First-tier cities - Beijing, Shanghai, Shenzhen and Guangzhou - have the most affluent and brand-conscious consumers.

Those cities' retail sectors are growing 9 to 16 percent annually. In major second-tier cities, such as Chengdu, Wuhan, Nanjing, Shenyang and Chongqing, retail sales growth is higher, ranging from 13 to 17 percent.

"Overall, we expect a steady rise in income levels to nurture an aspiring middle-class population and, barring any economic surprises, this should underpin balanced retail growth for the next decade," said Lei.

While growth in China's retail demand is unprecedented, the surge in supply is stronger.

"Around seven out of 10 cities in China have the potential risks of oversupply in shopping malls, especially in second-tier cities such as Chengdu in Sichuan province and Shenyang in Liaoning province," said James Hawkey, managing director of retail services for Cushman & Wakefield in the Asia-Pacific region.

"Oversupply stands to affect weaker projects in the market in the coming two to three years, and we expect suburban locations and inexperienced developers to be most vulnerable, with high vacancy and project failure in extreme cases," said Hawkey.

Oversupply will have little impact on prime rents, which will continue to exhibit strong growth as retailers compete for key locations to define their brand in China and generate the strongest sales.

"The potential will stem from China's fourth-tier cities, such as Sichuan's Nanchong and Deyang," Hawkey added.
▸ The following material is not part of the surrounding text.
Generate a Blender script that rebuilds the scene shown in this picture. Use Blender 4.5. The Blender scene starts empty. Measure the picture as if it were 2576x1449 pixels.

Experts and market insiders said that China's retail sector has been rediscovering "real demand" after a recent crackdown on gift purchases among government officials.

An economic recovery, meanwhile, has pushed the retail sector back to a "profit-driven track", Cushman & Wakefield said.

A significant impact on some luxury brands, especially those focused on watches, accessories and expensive liquor, has been observed, said Chen Qing, manager of a high-end retailer in Shanghai.

A joint study by Italian luxury goods association Altagamma and consultants Bain & Co forecast luxury sales growth in China to fall to 6 to 8 percent in 2013, down from an estimated 20 percent in 2012.

While sales growth may slow, China's love affair with luxury is expected to last for some time.

"It has been a pain for retailers in the short term, but it is also a process of 'bursting the bubbles' to see clearly who are our real consumers and what should be our real focus," said Chen.

In 2013, China's retail market has been shifting from sales-driven to profit-driven, which reflects a market recovery from 2012, according to Wang Jia, analyst with Orient Securities Co Ltd.